Heritage Expert on New Inflation Numbers: ‘American Families Still Losing Ground’

Heritage Expert on New Inflation Numbers: ‘American Families Still Losing Ground’

Sep 13, 2022 1 min read

WASHINGTON—New numbers released Tuesday show the inflation rate was 8.3% in August while core inflation, which excludes food and energy, increased to 6.3%, more than three times the Federal Reserve’s target. Inflation actually increased from July to August, as well. Recent declines in gasoline prices due to decreased demand and recession fears were offset by price increases on many other daily products Americans purchase, including chicken up 16.6%, eggs 39.8%, flour 23.3%, natural gas 33.0%, health insurance 24.3%, and airline travel 33.4%. 

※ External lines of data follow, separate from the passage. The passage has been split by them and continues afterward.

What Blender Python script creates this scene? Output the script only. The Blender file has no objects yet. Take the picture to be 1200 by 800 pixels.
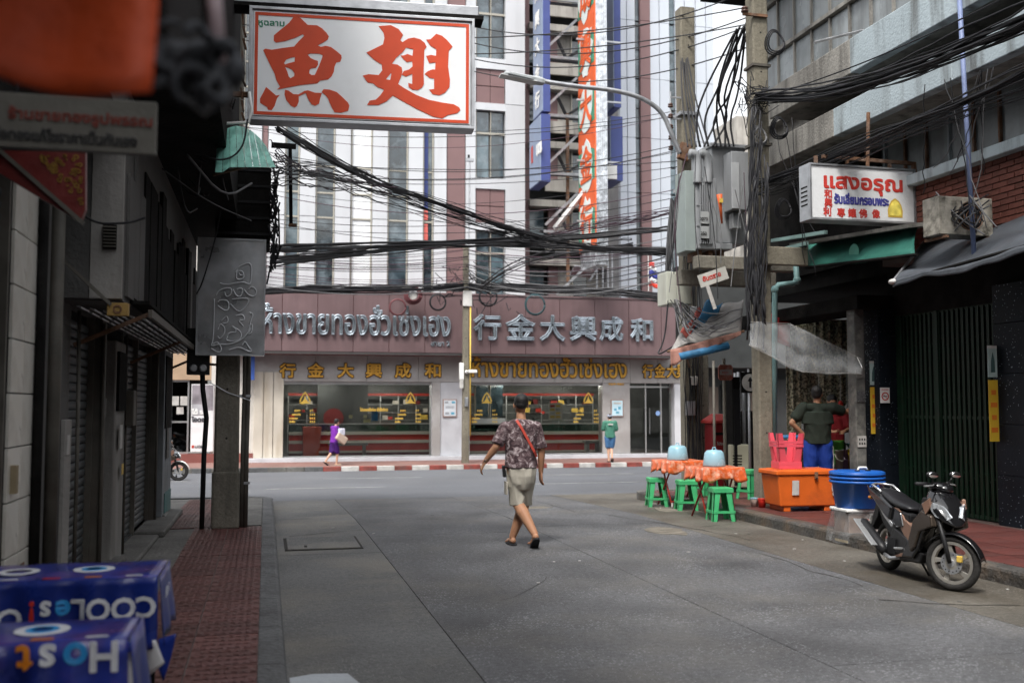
import bpy, bmesh, math, random
from mathutils import Vector as V, Matrix as MX, noise
sc = bpy.context.scene
col = sc.collection
R = math.radians
random.seed(7)
# ---------------------------------------------------------------- camera
FPX = 1167.0; YAW = math.atan(288/1167.0); PIT = math.atan(75/1167.0); EYE = V((0, 0, 1.6))
cd = bpy.data.cameras.new('camera'); cam = bpy.data.objects.new('camera', cd); col.objects.link(cam)
cd.sensor_width = 36.0; cd.lens = 36.0*FPX/1200.0; cd.clip_start = .05; cd.clip_end = 2000
cam.location = EYE; cam.rotation_euler = (R(90)+PIT, 0, -YAW)
cd.dof.use_dof = True; cd.dof.focus_distance = 11.6; cd.dof.aperture_fstop = 1.75
sc.camera = cam
# ---------------------------------------------------------------- sky and sun (overcast daylight)
SUN_EL, SUN_ROT = R(58), R(215)
w = bpy.data.worlds.new('World'); sc.world = w; w.use_nodes = True
nt = w.node_tree; bg = nt.nodes['Background']
sky = nt.nodes.new('ShaderNodeTexSky'); sky.sky_type = 'NISHITA'; sky.sun_disc = False
sky.sun_elevation = SUN_EL; sky.sun_rotation = SUN_ROT; sky.air_density = 1.5; sky.dust_density = 4.0; sky.ozone_density = 1.0
hs = nt.nodes.new('ShaderNodeHueSaturation'); hs.inputs['Saturation'].default_value = .16
nt.links.new(sky.outputs[0], hs.inputs['Color']); nt.links.new(hs.outputs[0], bg.inputs[0]); bg.inputs[1].default_value = .15
sd = bpy.data.lights.new('sun', 'SUN'); sd.energy = 1.4; sd.angle = R(11); sd.color = (1, .96, .9)
so = bpy.data.objects.new('sun', sd); col.objects.link(so); so.rotation_euler = (R(90)-SUN_EL, 0, math.pi-SUN_ROT)
vs = sc.view_settings; vs.view_transform = 'Standard'; vs.look = 'None'; vs.exposure = 1.18; vs.gamma = 1
sc.cycles.max_bounces = 7; sc.cycles.diffuse_bounces = 3; sc.cycles.glossy_bounces = 3; sc.cycles.transparent_max_bounces = 14
sc.cycles.use_denoising = True; sc.cycles.caustics_reflective = False; sc.cycles.caustics_refractive = False
# ---------------------------------------------------------------- measuring from the photograph onto real planes
fwd = V((math.sin(YAW)*math.cos(PIT), math.cos(YAW)*math.cos(PIT), math.sin(PIT)))
rgt = V((math.cos(YAW), -math.sin(YAW), 0)); upv = rgt.cross(fwd)
def ray(px, py): return fwd + rgt*((px-600)/FPX) + upv*((400-py)/FPX)
def aY(px, py, Y): r = ray(px, py); return EYE + r*(Y/r.y)
def aX(px, py, X): r = ray(px, py); return EYE + r*(X/r.x)
def aZ(px, py, Z): r = ray(px, py); return EYE + r*((Z-1.6)/r.z)
def aP(px, py, p, n): r = ray(px, py); return EYE + r*((p-EYE).dot(n)/r.dot(n))
def XY(px, Y, py=430): return aY(px, py, Y).x
def ZY(py, Y, px=550): return aY(px, py, Y).z
def drop(y): return 0.0 if y < 14 else -.4*min(1.0, (y-14)/16.0)
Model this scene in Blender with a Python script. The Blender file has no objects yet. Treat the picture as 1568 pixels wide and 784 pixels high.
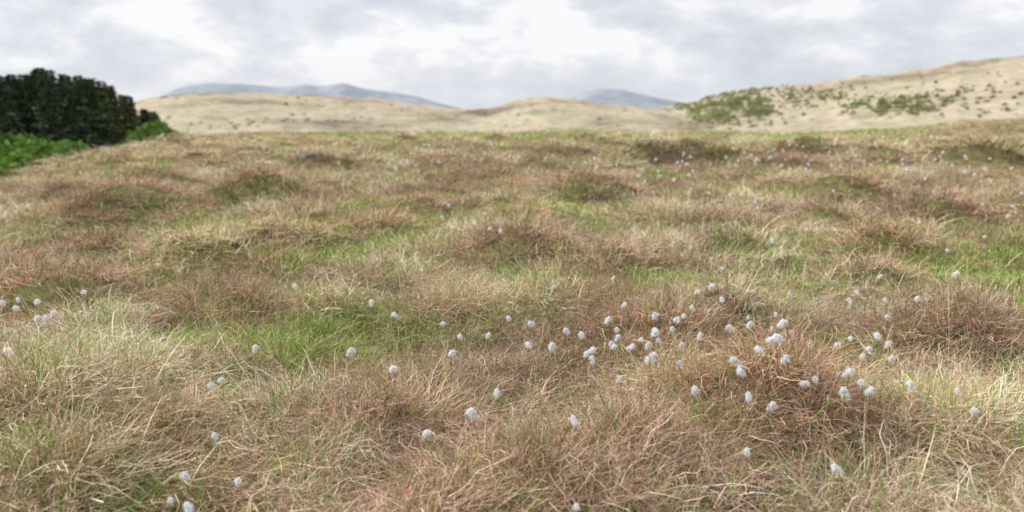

Despite the striking rise in prices during the Biden administration, the White House has announced a plan to bail out student loan debt holders, which could cost upwards of $1 trillion and make the inflation problem even worse.

EJ Antoni, research fellow in regional economics with The Heritage Foundation’s Center for Data Analysis, released the following statement Tuesday: 

“After casting blame in every direction for the inflationary storm they created, the Biden administration now wants to take credit for an inflation rate that remains nearly six times what it was when Biden took office. The reality is that American families are still losing ground because of his policies. 

 

“People are demonstrably worse off today than when Biden became president. Real wages have fallen 5.5%, the annual equivalent of $3,000 for the average American. Meanwhile, home affordability has plummeted 35%, monthly savings have collapsed 75%, and credit card debt has risen 22%. Americans have been financially crushed by the Swamp’s monetary malpractice and fiscal irresponsibility of Washington. 

 

“While the Federal Reserve is belatedly beginning to do its job by reducing money creation and allowing interest rates to rise, it is working at cross purposes with Congress and the president, who continue their profligate spending and borrowing. To avoid a worsening recession, our governmental and monetary leaders must stop the reckless spending, borrowing, and money-printing, while also embracing policies that will unleash American energy production.”